Les places royales
Les places royales sont une création du XVIIème siècle. Pour mesurer à quel point il s’agit d’une nouveauté, il suffit de chercher ce qui pourrait ressembler à une place sur ce plan de Paris qui date de 1550.
La place de Grève, devant l’hôtel de ville (quart supérieur gauche) fait figure d’exception. Ailleurs, la ville est dense, les constructions sont presque partout.
Henri IV, le précurseur
Le premier à rompre avec cet urbanisme hérité du Moyen-Age est Henri IV. Il lance deux projets : la place Dauphine, à l’extrême-ouest de l’Ile de la Cité et la place des Vosges (à l’époque nommée place royale) située dans le quartier du Marais.
Ces places ne sont pas des carrefours de circulation. L’idée est de construire des lieux d’agrément, permettant la promenade ou les jeux. Elles sont quasiment closes et une attention toute particulière est portée à l’uniformité des bâtiments qui les bordent. Celle-ci est obtenue en imposant un cahier des charges très précis aux futurs propriétaires qui souhaitent y faire construire leur hôtel.
La place Dauphine a été profondément modifiée. Non seulement elle a perdu son uniformité, mais un côté lui a même été ôtée en 1872. Seuls les deux pavillons donnant sur le Pont Neuf permettent de se faire une idée de l’architecture d’origine. En revanche, la place des Vosges a gardé tout son charme. On peut toujours admirer l’intégralité des bâtiments de style Louis XIII en pierres et briques. De plus, elle est restée à l’écart de la circulation et dotée d’un grand square, ce qui la rend très agréable.
L’apogée sous Louis XIV
La place royale prend une nouvelle dimension sous Louis XIV, et sert directement l’image du souverain.
La première réalisation est la place des Victoires. Aujourd’hui, il y a en son centre une statue équestre, mais celle-ci date de 1822. La statue d’origine représentait le roi en pied, écrasant un cerbère représentant la Quadruple-Alliance, vaincue lors de la guerre de Hollande.

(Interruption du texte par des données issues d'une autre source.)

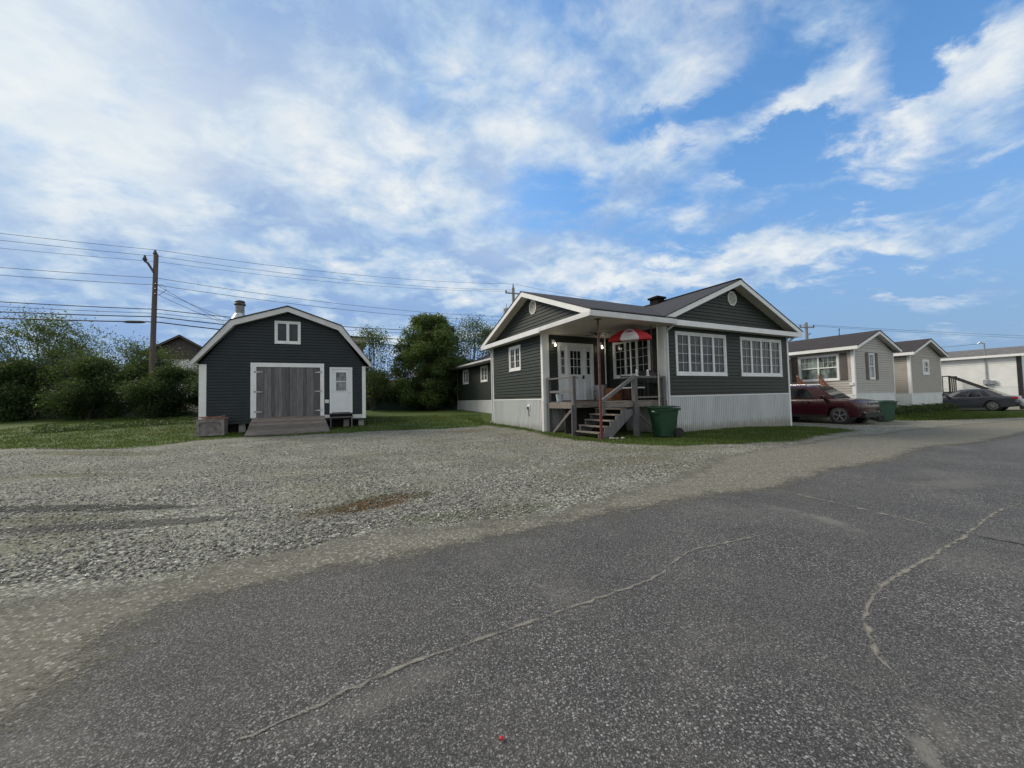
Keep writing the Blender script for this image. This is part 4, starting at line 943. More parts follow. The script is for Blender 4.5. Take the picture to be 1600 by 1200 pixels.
# side door
m=MB()
for (x0,x1,z0,z1) in((-.50,-.41,.82,2.96),(.38,.47,.82,2.96),(-.41,.38,2.88,2.96)): pbox(m,FR(0),x0,x1,-.02,.05,z0,z1)
m.build('door_frame',Mx['white'],S)
m=MB(); pbox(m,FR(0),-.41,-.24,-.02,.02,.86,2.88); pbox(m,FR(0),.21,.38,-.02,.02,.86,2.88); pbox(m,FR(0),-.24,.21,-.02,.02,.86,1.86); pbox(m,FR(0),-.24,.21,-.02,.02,2.74,2.88)
pbox(m,FR(0),-.30,-.04,.02,.03,1.0,1.66); pbox(m,FR(0),.02,.28,.02,.03,1.0,1.66)
for (x0,x1,z0,z1) in((-.27,.24,1.83,1.87),(-.27,.24,2.72,2.77),(-.27,-.23,1.87,2.72),(.20,.24,1.87,2.72),(-.23,.20,2.27,2.31)): pbox(m,FR(0),x0,x1,.02,.035,z0,z1)
sd_o=m.build('side_door',Mx['door'],S)
m=MB(); pbox(m,FR(0),-.24,.21,-.015,-.005,1.87,2.74); m.build('pane',Mx['cglass'],sd_o)
m=MB(); m.tube([(.315,-.02,1.74),(.315,-.075,1.74)],.022,10); m.build('handle',Mx['galv'],sd_o)
m=MB(); pbox(m,FR(0),-.52,.49,-.0,.16,.79,.83); m.build('threshold',Mx['plank'],S)
m=MB(); m.box(-.50,.48,-.45,-.12,.62,.66); m.box(-.47,-.43,-.44,-.15,.1,.62); m.box(.41,.45,-.44,-.15,.1,.62); m.build('step',Mx['plank'],S)
m=MB(); pbox(m,FR(0),-.70,-.53,.01,.05,1.30,1.46); m.build('outlet_box',Mx['plastic'],S,bevel=.008)
window(S,FR(0),-2.69,-1.68,4.0,5.0,2,1,1,'glass',.06,.055)
m=MB(); pbox(m,FR(0),.62,.70,.01,.08,2.66,2.74); m.build('wall_lamp',Mx['black'],S)
# footing blocks
for x in(-5.1,-3.9,.2,.85):
    for y in(.1,3.5): MB().box(x-.12,x+.12,y,y+.25,-.1,.52).build('footing_block',Mx['concrete'],S)
m=MB(); m.box(AL+.15,AR-.15,.5,GL-.3,.0,.5); m.build('crawlspace',Mx['darkvoid'],S)
# metal chimney
m=MB(); c=(-4.42,2.2); m.lathe([(.19,4.55),(.19,5.55),(.185,5.56),(.185,6.05)],18,c); q=m.build('chimney',Mx['stovepipe'],S,smooth=True)
MB().lathe([(.20,6.05),(.24,6.09),(.24,6.12),(.20,6.16),(.21,6.24),(.17,6.28)],18,c).build('cowl',mat('blackened_steel',(.09,.085,.08),.6,.3,8,metal=.5),q,smooth=True)
MB().lathe([(.36,5.38),(.22,5.62),(.20,5.66)],18,c).build('flashing',Mx['galv'],q,smooth=True)
# planter
def gw(u,v): return GX+u*math.cos(GA)-v*math.sin(GA), GY+u*math.sin(GA)+v*math.cos(GA)
px,py=gw(-4.72,-.75); PT=thing('planter_box','weathered wooden planter box filled with dry branches left of the shed ramp','planter',(px,py,float(gz(px,py))),GA)
m=MB(); w=.44; d_=.28; h=.62
m.box(-w,w,-d_,-d_+.03,.03,h); m.box(-w,w,d_-.03,d_,.03,h); m.box(-w,-w+.03,-d_+.03,d_-.03,.03,h); m.box(w-.03,w,-d_+.03,d_-.03,.03,h); m.box(-w+.03,w-.03,-d_+.03,d_-.03,.03,h-.05); m.build('body',Mx['planter'],PT)
m=MB(); 
for a,b in(((-w,.06),(w,.06)),((w,h-.02),(-w,h-.02)),): m.box(-w-.01,w+.01,-d_-.025,-d_-.001,a[1]-.04,a[1]+.04)
for x in(-w+.03,w-.05): m.box(x-.04,x+.06,-d_-.028,-d_-.001,.02,h+.02)
for sx in(-1,1):
    for sz in(0,1): m.bar((sx*(w-.16),-d_-.02,.10 if sz==0 else h-.06),(sx*(w-.04),-d_-.02,.22 if sz==0 else h-.18),.02,.05,(0,1,0))
m.build('frame',mat('planter_frame',(.23,.215,.205),.85,.2,6),PT); m=MB(); m.box(-w-.03,w+.03,-d_-.04,d_+.03,h+.02,h+.05); m.build('rim',Mx['planter'],PT)
m=MB()
for k in range(55):
    a=rng.uniform(-1,1,6); p=Vector((a[0]*w*.9,a[1]*d_*.8,h+.05+.02*abs(a[2]))); q=p+Vector((a[3]*.26,a[4]*.14,.05+a[5]*.05)); m.tube([p,(p+q)/2+Vector((0,0,.03)),q],.012,5)
m.build('branches',Mx['sticks'],PT)

# ================================================================== NEIGHBOURING MOBILE HOMES
def mobile(label,u0_,v0_,w,L,zs,zt,zr,z0,m_wall,m_skirt,roofm,holesL,holesF,name='mobile_home'):
    t=thing(name,label,'mobile home',(*hw(u0_,v0_),0),YAW)
    o=.32; c=w/2; ez=zt+.18
    for (P,a0,a1,hl) in((FR(0),0,w,holesF),(LF(0),0,L,holesL),(RT(w),0,L,())):
        s=MB(); siding(s,P,lin(a0,a1),zs,zt,.13,.028,hl); s.build('wall',m_wall,t,recalc=False)
    s=MB(); zz=zr-.13; siding(s,FR(0),lambda z:(c-(c+.05)*(zz-z)/(zz-zt),c+(c+.05)*(zz-z)/(zz-zt)) ,zt,zz-.05,.13,.028); s.build('wall',m_wall,t,recalc=False)
    MB().box(.03,w-.03,.03,L-.03,.2,zt).build('inner_wall',Mx['darkvoid'],t)
    s=MB(); s.box(-.012,w+.012,-.012,L,z0,zs); s.build('skirting',m_skirt,t)
    s=MB(); pbox(s,FR(0),-.04,.10,.0,.04,z0+.3,zt); pbox(s,LF(0),-.0,.10,.0,.04,zs-.1,zt); s.build('corner_trim',Mx['white'],t)
    s=MB(); pbox(s,FR(0),w-.07,w+.03,.0,.04,zs-.1,zt); s.build('corner_trim',Mx['white'],t)
    s=MB(); e=c+o
    for sg_ in(-1,1): polyslab(s,[(c,-o-.02,zr),(c+sg_*e,-o-.02,ez),(c+sg_*e,L+.2,ez),(c,L+.2,zr)],.04)
    s.build('roof',roofm,t)
    s=MB(); rake(s,FR(0),c,e,zr-.03,ez-.03,o-.03,o,.17); s.box(-o-.03,-o,-o,L+.2,zt-.02,ez-.03); s.box(w+o,w+o+.03,-o,L+.2,zt-.02,ez-.03); s.build('fascia',Mx['white'],t)
    s=MB(); s.box(-o,-.02,-o+.03,L,zt,zt+.02); s.box(w+.02,w+o,-o+.03,L,zt,zt+.02)
    for sg_ in(-1,1): s.hexa([(c,y,zr-.15+d) for y in(-o+.03,-.02) for d in(0,.02)]+[(c+sg_*e,y,ez-.15+d) for y in(-o+.03,-.02) for d in(0,.02)])
    s.build('soffit',Mx['offwhite'],t); return t
N1u,N1v,w1=14.35,.3,4.75
n1=mobile('beige mobile home with brown shutters and white skirting next to the dark green house',N1u,N1v,w1,16,1.2,3.50,4.62,.0,Mx['beige'],Mx['wskirt'],Mx['roofb'],[(.62,2.55,1.9,3.33)],[(1.60,2.40,1.92,3.38)])
window(n1,LF(0),.62,2.55,1.92,3.33,2,4,2,'cglass',.07,.04,True); window(n1,FR(0),1.66,2.34,1.94,3.36,1,2,3,'cglass',.06,.04,True)
def shutter(t,P,a0,a1,z0,z1):
    m=MB(); pbox(m,P,a0,a1,.016,.05,z0,z1)
    for f in(.04,.5,.92): pbox(m,P,a0+.02,a1-.02,.05,.058,z0+(z1-z0)*f,z0+(z1-z0)*(f+.04))
    m.build('shutter',Mx['shutter'],t)
shutter(n1,LF(0),.27,.58,1.9,3.36); shutter(n1,LF(0),2.60,2.92,1.9,3.36); shutter(n1,FR(0),1.28,1.58,1.9,3.38); shutter(n1,FR(0),2.42,2.72,1.9,3.38)
m=MB(); pbox(m,LF(0),.02,.20,.01,.08,1.60,1.76); m.build('outlet_box',Mx['plastic'],n1,bevel=.01)
# porch box on its side with stained stair rails
m=MB(); m.box(-1.5,-.05,3.2,7,-.2,3.25); m.build('entry_wall',Mx['shutter'],n1); m=MB(); m.box(-1.75,-.02,2.95,7.2,3.25,3.42); m.build('entry_roof',Mx['white'],n1)
st=thing('wooden_steps','orange stained wooden steps with slanted rails behind the maroon car','steps',(*hw(N1u,N1v),0),YAW)
for v in(.75,1.75):
    m=MB(); m.bar((-1.9,v,2.18),(-.55,v,1.35),.04,.09) ; m.build('handrail',mat('pale_lumber',(.33,.20,.13),.7,.15,5),st)
    m=MB()
    for k in range(9): f=k/8; m.box(-1.88+1.3*f,-1.84+1.3*f,v-.02,v+.02,.0,2.13-.8*f)
    m.build('baluster',Mx['redlattice'],st)
m=MB()
for k in range(5): m.box(-1.9+.27*k,-1.6+.27*k,0.78,1.72,.95-.19*k,.99-.19*k)
m.box(-2.9,-1.85,.7,1.8,1.10,1.15); m.build('tread',Mx['brown'],st)
MB().tube([(w1*.5,1.5,4.62),(w1*.5,1.5,4.95),(w1*.5+.05,1.5,5.0)],.03,6).build('vent_pipe',Mx['black'],n1)
n2=mobile('taupe mobile home with one small front window right of the shuttered one',21.3,.25,4.9,15,1.12,3.42,4.52,.0,Mx['beige2'],Mx['wskirt'],Mx['roofb'],[],[(1.85,2.9,2.25,3.2)])
window(n2,FR(0),1.85,2.9,2.25,3.2,1,1,1,'cglass',.13,.04,True)
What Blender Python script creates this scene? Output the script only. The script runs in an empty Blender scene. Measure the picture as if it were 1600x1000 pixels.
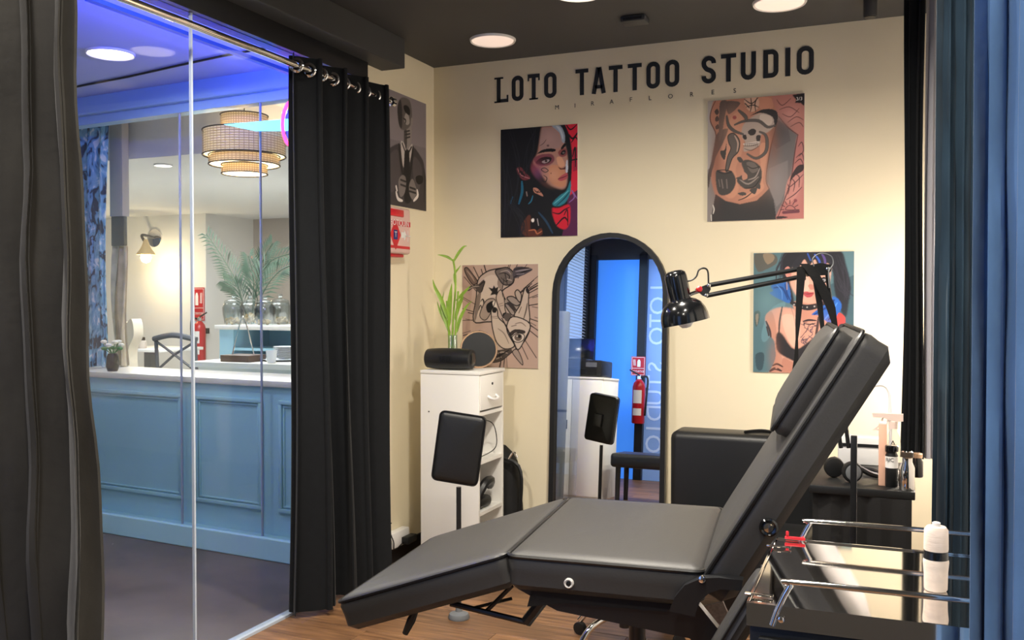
import bpy, bmesh, math, random
import numpy as np
from mathutils import Vector, Matrix
random.seed(7)
PI = math.pi
S = bpy.context.scene
C = bpy.context.scene.collection
# ------------------------------------------------------------------ camera
F = 1450.0; H = 1.4; YAW = math.radians(23.1); TILT = math.radians(1.185)
cd = bpy.data.cameras.new('camera'); cam = bpy.data.objects.new('camera', cd); C.objects.link(cam)
cd.sensor_width = 36.0; cd.lens = 36.0 * F / 1600.0; cd.clip_start = 0.02; cd.clip_end = 100
cam.location = (0, 0, H); cam.rotation_euler = (PI/2 - TILT, 0, YAW)
S.camera = cam
# ------------------------------------------------------------------ world, exposure
w = bpy.data.worlds.new('world'); S.world = w; w.use_nodes = True
w.node_tree.nodes['Background'].inputs[0].default_value = (0.55, 0.62, 0.75, 1)
w.node_tree.nodes['Background'].inputs[1].default_value = 0.15
S.view_settings.view_transform = 'Standard'; S.view_settings.look = 'None'
S.view_settings.gamma = 1.0; S.view_settings.use_curve_mapping = False
S.view_settings.exposure = 0.1
# ------------------------------------------------------------------ lights (power in watts)
def area(name, loc, size, power, col, rot=(0, 0, 0), sy=None, spread=180):
    d = bpy.data.lights.new(name, 'AREA'); d.energy = power; d.color = col
    d.shape = 'DISK' if sy is None else 'RECTANGLE'; d.size = size
    if sy: d.size_y = sy
    d.spread = math.radians(spread)
    o = bpy.data.objects.new(name, d); o.location = loc; o.rotation_euler = rot; C.objects.link(o); return o
WARM = (1.0, 0.92, 0.8); XFILL = -2.62
ROOM_LAMPS = [(-1.72, 4.0), (-0.24, 3.72), (-0.86, 2.75), (-1.9, 2.2), (-0.3, 1.6), (-1.6, 0.7), (-0.4, 0.3)]  # camera-side entries are unseen fill lamps, added to light room and drapes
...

Pour s’assurer que le message était bien clair, les 4 nations qui composaient ladite alliance étaient aussi représentées individuellement sous forme d’allégorie au bas du piédestal, en position de vaincus. Ironie de l’histoire, seuls ces captifs ont survécu à la révolution, ils sont toujours visibles au Louvre.
La seconde place royale consacrée à Louis XIV est l’actuelle place Vendôme. Cependant, la statue a été remplacée par une colonne sous Napoléon.
Le point remarquable de ces places est que tout est fait pour mettre en valeur la statue du souverain : façades uniformes, proportions étudiées, perspectives des rues et même la forme générale de la place. Sur la place des Vosges que nous avons vue précédemment, il faut chercher la statue de Louis XIII. Sur la place des Victoires, on ne voit qu’elle.
A partir de là, le principe de la place royale essaime dans toute la France. Chaque ville essaie d’avoir la sienne. Ce sont les actuelles places Bellecour à Lyon, Stanislas à Nancy, de la Libération à Dijon, etc.
Souvent, on construit désormais directement les façades, charge aux futurs propriétaires de se raccorder lorsqu’il construise derrière. Ainsi, l’esthétique est parfaitement maîtrisée.
La place Louis XV, un ratage?
Louis XV signe la dernière de ces places royales parisiennes avec celle qui est aujourd’hui la place de la Concorde. Avant le célèbre obélisque, il y avait donc une statue de Louis XV.
Cependant, les moyens financiers disponibles pour les achats de terrain et les constructions ne sont plus les mêmes. On construit donc sur un terrain qui appartient déjà en grande partie au roi, mais qui se trouve en marge de la ville. D’autre part, sur la majorité de sa périphérie, la place ne dispose pas de constructions, elle est simplement bordée de fossés et de balustrades. L’effet visuel est donc beaucoup moins spectaculaire.
A ces difficultés matérielles, s’ajoute un choix de monument assez surprenant. Au pied de la classique statue équestre de Louis XV, se trouvaient les allégories des 4 vertus cardinales (Prudence, Tempérance, Force, Justice). Ceci va alimenter la critique du souverain en inspirant ces vers restés célèbres :
Grotesque monument
Infâme piédestal
Les vertus sont à pied
Le vice est à cheval
Pour parachever le tableau, la place est le théâtre d’un drame en 1770. Un feu d’artifice est tiré pour le mariage de Louis XVI et de Marie-Antoinette. Il s’ensuit un mouvement de foule gigantesque qui fait 132 morts. Ce n’était pas de très bon augure.